Student information systems (SIS) have significantly evolved since they first appeared in the 1960s, from essentially serving as the central store of student-related data to supporting activities such as class registration, grade management, and transcript generation. With this evolution has come increased demands on the SIS to support different student personas (traditional, transfer, etc.) and enable institutions to improve their students’ journeys.
Many look to gain insight into the SIS landscape through dimensions such as institutional sector (public, four-year, etc.) or institutional size. This approach is understandable, as it sheds light on the relationships between institutional characteristics and student information systems. However, given the evolved role of the SIS, should we also want to understand the relationship between the SIS and different student personas and journeys?
In this week’s post, we will explore this question.
Methodology
Our analysis began with SIS implementation data for 2,172 US four-year institutions – public, private, for-profit, and not-for-profit – to understand the current SIS landscape. As some products have tiny market shares and would complicate our analysis, we grouped those products with less than one percent market share into one group (“Other”). Likewise, we combined products from the same vendor for the same reason, resulting in categories such as “Student Information System – SIS (Ellucian).”
Also, to get a sense of student personas and journeys, we combined our data set with data dimensions from IPEDS, such as types of enrollment data and data related to outcomes closely aligned with the student journey (graduation rate, retention rate, etc.). Lastly, we took a multiclass classification approach to understand which IPEDS data dimensions most closely aligned with the different student information systems.
Findings
Figure 1 below shows the current market shares of the different student information systems, ranked by institutional type and enrollment category. This figure shows that, essentially, four products dominate the landscape. For example, Ellucian’s SIS ranks highest in most dimensions, with other student information systems prevalent in the remaining ones (Anthology’s SIS in private for-profit institutions, Jenzabar’s SIS in institutions with enrollment sizes between 2,500 and 4,999, and other SIS’ in institutions with enrollment sizes over 30,000).
However, let’s move away from viewing the SIS landscape by institutional characteristics and instead view it through the lens of student personas and journeys. We see a much different picture. For example, Oracle’s SIS has a more significant presence in institutions with a higher enrollment rate of continuing students, transfer students, and first-time undergraduate students. Likewise, institutions with higher graduation rates and nondegree, certificate-seeking undergraduates are more likely to have Workday’s student information system. Lastly, Jenzabar’s student information systems are more prevalent in institutions with higher percentages of students receiving any type of financial aid.
Why do these findings matter? First, our approach gives us more insight into the interrelationship between student information systems and the areas they have evolved to support, i.e., different student personas and journeys. Rather than looking only at institutional characteristics, we now have a deeper understanding of how student information systems vary in terms of the student bodies they are helping institutions support.
This approach also helps us more efficiently match student information systems with institutional complexity.

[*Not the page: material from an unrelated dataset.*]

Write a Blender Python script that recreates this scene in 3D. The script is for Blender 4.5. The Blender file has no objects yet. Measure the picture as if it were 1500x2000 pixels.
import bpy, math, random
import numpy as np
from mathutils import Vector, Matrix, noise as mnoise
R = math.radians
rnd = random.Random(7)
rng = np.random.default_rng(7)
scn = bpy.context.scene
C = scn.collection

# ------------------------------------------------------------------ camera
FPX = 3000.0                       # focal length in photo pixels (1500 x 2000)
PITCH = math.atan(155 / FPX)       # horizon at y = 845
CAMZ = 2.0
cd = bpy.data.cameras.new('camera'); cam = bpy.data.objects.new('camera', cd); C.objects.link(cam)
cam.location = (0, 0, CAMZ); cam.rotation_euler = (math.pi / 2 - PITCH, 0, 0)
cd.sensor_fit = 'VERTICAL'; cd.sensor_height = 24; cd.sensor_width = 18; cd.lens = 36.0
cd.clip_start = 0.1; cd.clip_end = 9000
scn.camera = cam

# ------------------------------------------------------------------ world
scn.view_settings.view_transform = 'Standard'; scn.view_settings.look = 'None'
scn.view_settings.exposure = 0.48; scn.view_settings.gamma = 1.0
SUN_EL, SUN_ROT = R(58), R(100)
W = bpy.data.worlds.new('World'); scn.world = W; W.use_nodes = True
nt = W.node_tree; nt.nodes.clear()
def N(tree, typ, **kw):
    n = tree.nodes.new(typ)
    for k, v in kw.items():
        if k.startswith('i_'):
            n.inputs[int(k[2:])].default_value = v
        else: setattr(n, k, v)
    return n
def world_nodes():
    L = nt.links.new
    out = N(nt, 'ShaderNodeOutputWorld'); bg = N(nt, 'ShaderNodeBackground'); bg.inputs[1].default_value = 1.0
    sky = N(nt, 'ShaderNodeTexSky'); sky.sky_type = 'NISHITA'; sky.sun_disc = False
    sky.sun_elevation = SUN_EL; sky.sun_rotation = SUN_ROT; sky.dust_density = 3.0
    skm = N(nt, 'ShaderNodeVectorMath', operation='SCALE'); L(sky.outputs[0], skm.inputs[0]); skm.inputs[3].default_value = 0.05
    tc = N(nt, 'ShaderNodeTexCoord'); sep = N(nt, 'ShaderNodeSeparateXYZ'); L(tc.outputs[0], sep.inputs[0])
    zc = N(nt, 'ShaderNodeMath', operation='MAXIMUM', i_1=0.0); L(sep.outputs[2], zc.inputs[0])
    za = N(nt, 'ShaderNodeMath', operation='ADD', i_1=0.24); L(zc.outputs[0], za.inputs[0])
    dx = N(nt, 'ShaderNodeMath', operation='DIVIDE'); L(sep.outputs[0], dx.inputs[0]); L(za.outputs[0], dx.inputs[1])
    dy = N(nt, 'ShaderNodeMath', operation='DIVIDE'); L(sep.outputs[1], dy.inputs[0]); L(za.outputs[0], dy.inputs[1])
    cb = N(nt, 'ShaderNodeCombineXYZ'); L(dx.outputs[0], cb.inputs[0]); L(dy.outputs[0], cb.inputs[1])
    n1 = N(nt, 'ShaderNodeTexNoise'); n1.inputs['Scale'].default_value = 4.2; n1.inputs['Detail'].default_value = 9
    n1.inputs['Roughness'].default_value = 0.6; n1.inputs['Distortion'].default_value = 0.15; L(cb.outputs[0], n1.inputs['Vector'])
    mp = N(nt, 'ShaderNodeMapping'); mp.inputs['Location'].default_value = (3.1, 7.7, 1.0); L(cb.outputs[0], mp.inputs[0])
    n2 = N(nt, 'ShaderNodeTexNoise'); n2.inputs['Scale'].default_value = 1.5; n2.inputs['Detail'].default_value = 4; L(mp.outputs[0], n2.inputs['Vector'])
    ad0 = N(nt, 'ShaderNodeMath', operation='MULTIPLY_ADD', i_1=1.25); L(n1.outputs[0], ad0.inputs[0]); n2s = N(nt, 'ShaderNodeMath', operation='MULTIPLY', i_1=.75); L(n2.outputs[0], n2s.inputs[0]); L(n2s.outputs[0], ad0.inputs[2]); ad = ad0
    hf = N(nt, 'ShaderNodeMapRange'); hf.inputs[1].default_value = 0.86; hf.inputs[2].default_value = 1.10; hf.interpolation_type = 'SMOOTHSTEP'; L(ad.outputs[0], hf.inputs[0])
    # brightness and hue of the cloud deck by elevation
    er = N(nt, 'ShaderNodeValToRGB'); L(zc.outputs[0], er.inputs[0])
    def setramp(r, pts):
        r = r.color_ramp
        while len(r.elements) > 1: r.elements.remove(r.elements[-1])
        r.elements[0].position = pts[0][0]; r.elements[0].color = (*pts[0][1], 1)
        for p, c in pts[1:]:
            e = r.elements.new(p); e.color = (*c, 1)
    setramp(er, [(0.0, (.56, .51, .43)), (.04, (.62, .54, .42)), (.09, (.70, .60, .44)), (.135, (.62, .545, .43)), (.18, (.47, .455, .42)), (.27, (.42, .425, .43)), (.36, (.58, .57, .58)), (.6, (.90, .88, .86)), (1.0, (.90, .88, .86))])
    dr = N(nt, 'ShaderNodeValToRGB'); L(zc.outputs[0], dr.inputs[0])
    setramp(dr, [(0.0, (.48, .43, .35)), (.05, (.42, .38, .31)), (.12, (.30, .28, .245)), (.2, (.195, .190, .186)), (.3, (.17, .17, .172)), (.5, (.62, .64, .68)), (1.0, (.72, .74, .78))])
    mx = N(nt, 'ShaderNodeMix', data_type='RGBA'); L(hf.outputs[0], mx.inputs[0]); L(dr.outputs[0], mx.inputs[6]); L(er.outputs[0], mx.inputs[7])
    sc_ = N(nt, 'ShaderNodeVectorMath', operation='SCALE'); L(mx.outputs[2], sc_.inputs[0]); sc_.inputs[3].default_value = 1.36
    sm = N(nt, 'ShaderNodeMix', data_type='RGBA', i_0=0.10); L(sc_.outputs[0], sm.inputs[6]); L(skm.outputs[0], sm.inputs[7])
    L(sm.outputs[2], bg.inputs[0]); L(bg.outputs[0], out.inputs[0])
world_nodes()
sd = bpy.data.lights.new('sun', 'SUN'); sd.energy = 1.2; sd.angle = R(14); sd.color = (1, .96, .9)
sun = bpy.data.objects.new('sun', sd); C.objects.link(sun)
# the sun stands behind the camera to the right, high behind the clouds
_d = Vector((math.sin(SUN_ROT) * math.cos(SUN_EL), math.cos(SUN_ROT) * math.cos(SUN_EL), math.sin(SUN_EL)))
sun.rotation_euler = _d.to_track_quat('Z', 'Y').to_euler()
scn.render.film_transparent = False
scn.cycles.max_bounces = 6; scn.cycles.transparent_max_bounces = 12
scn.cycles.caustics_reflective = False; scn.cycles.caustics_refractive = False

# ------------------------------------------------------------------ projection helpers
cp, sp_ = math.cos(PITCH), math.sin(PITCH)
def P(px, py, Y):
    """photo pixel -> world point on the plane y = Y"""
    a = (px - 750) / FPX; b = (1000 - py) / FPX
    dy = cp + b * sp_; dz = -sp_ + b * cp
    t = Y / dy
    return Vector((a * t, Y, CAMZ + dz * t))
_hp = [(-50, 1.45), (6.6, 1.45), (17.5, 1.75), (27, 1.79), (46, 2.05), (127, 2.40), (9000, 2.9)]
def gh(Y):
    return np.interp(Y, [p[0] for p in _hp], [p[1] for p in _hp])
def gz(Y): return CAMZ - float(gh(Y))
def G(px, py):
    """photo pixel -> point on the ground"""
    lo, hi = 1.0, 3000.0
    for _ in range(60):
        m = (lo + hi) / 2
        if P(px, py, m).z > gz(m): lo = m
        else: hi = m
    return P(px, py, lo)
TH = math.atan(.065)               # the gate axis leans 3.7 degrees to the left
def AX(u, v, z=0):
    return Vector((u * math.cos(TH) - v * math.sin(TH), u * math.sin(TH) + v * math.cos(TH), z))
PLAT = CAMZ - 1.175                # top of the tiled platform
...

Going beyond institutional type and enrollment size to include other factors helps us estimate whether a student information system can support complicated processes – class registration for transfer students – that come with complex student personas and journeys.
Summary: Student Personas Could Offer More Context than Institution Characteristics
Reviewing any landscape by institutional type and enrollment size is often an easy way to go, as these dimensions are readily available. Likewise, we can use these dimensions as proxies for complexity, concluding that the larger the institution, the more complex it is, for example.
However, our analysis shows that this conclusion is not always the case. In the case of the student information system landscape, for example, we can see that products with a more significant presence in larger institutions do not necessarily have the most robust relationship with those with a larger-than-average transfer student body. Therefore, we cannot assume that the best method to understand the interrelationship between higher education technology and a complex body of stakeholders (students, etc.) and demands is through enrollment size or institutional type.
In the future, we will apply this analysis to other product categories, such as financial systems, constituent relationship management solutions (CRM), and learning management systems (LMS). We look forward to sharing the outputs of these analyses in future posts.